Mastangelo Jr. says Torontonians of all ethnic backgrounds come to Café Diplomatico to watch World Cup games and this year will be no different. But for the first time in almost 40 years, there will be a team they can all support together.
Dina Marques and her son Gustavo Marques, 5, right, cheer after Portugal scores against Spain during the FIFA World Cup at an outdoor viewing party at Cafe Diplomatico in Toronto on Friday, June 15, 2018. THE (CANADIAN PRESS/Tijana Martin)
“I think there’s going to be a lot of support for Canada and I do think that, let’s say for example, if Portugal or England gets knocked out early and Canada is still in the tournament, they’ll definitely cheer on Canada,” he said.
Pundits are divided on whether Canada will do well in the tournament this year and if they’ll get out of the group stage and into the knockout round.
They’re the worst-ranked team in their group, but many believe they have enough goal-scoring prowess to surprise opposing teams.
“I think that any 90 minute game can go either way. One mistake and it’s game-over.
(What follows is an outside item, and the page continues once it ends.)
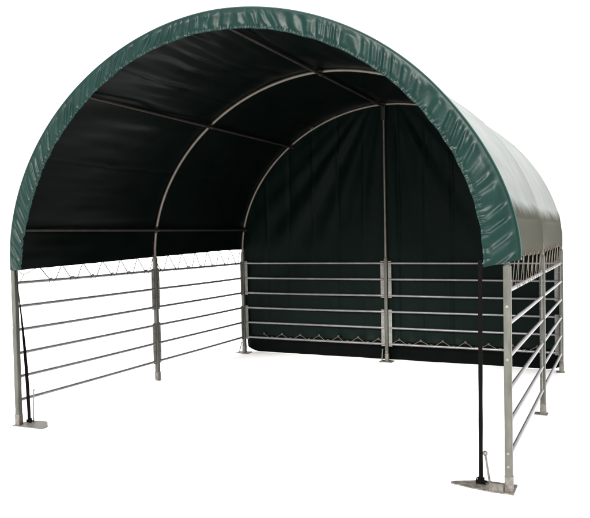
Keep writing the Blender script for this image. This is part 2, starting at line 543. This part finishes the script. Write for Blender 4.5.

So I think 100 per cent, we will get out of the group and in the next round,” Antonucci said.
“In any given game, we can knock off any team that’s in this tournament. We’ve got the firepower up top. I think the backline we just need to secure a little stronger but I’m quietly excited about this team,”
While Italy has missed out on two straight World Cups, Canada is guaranteed a spot in the next tournament in 2026 as a co-hosting nation.
Assuming Italy can break the drought and is back in the World Cup in four years, the loyalty of Canadian Azzurri fans could face its first real test; if Canada and Italy were to face each other.
“My heart 100 per cent is with the Canadians as it is with the Italians but if they had to play each other – woah,” Antonucci said, laughing. “That would be a tough one, but I love both of those nations and both of those soccer communities for sure.”
Canada’s first game in the 2022 World Cup is set for 2 p.m. Wednesday against world number 2 ranked Belgium.